A running theme in “The High Note” is self-doubt, as Grace, Maggie and David all experience it, David, especially, because despite his gifts, he’s still playing groceries stores and kids’ birthday parties.

“I think, as an actor, everyday,” Harrison admitted when asked if he experiences self-doubt in his own career. “As a musician, I definitely had that moment, and that’s why I became an actor. But as an actor, I still walk into every movie with imposter syndrome. ‘What if I’m not good enough?’ I think about everybody I worked with in my career, like Octavia Spencer. ‘What if Octavia Spencer thinks I’m bad? What if Naomi Watts thinks I’m bad? Or Sterling K. Brown thinks I’m bad? Or Tracee Ellis Ross thinks I’m bad? What if Dakota thinks I’m bad? What’s going to happen then? I’m going to get fired, obviously. Then I’ll be unemployed, and my parents will be upset with me.’ Every movie I have that spiral, and at the end of the movie, I’m like, ‘Oh, I did it.’”

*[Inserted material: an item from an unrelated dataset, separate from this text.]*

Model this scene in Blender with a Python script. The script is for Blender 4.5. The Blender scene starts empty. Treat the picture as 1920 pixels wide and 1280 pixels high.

Although Harrison and Ellis Ross only appear in a few scenes together, they make them count. “She’s like a ball of joy. Seeing her light up a room in any given second, and never shrink herself in the process, it felt like magic,” he recalled. “She did it with such grace, like her character’s name.”

All of Maggie and David’s hard work leads to a climatic performance, a duet between him and Grace in front of a packed crowd. After a month and a half of recording the lively and stirring soundtrack in an intimate studio, Harrison was forced to get over any stage fright he had when they shot this concert scene on the first day of filming. “It’s revealing. It’s like walking on stage naked, a little bit. You’re like, ‘Oh? You like what you see?’ (Laughs).”

The High Note” is available May 29 on VOD.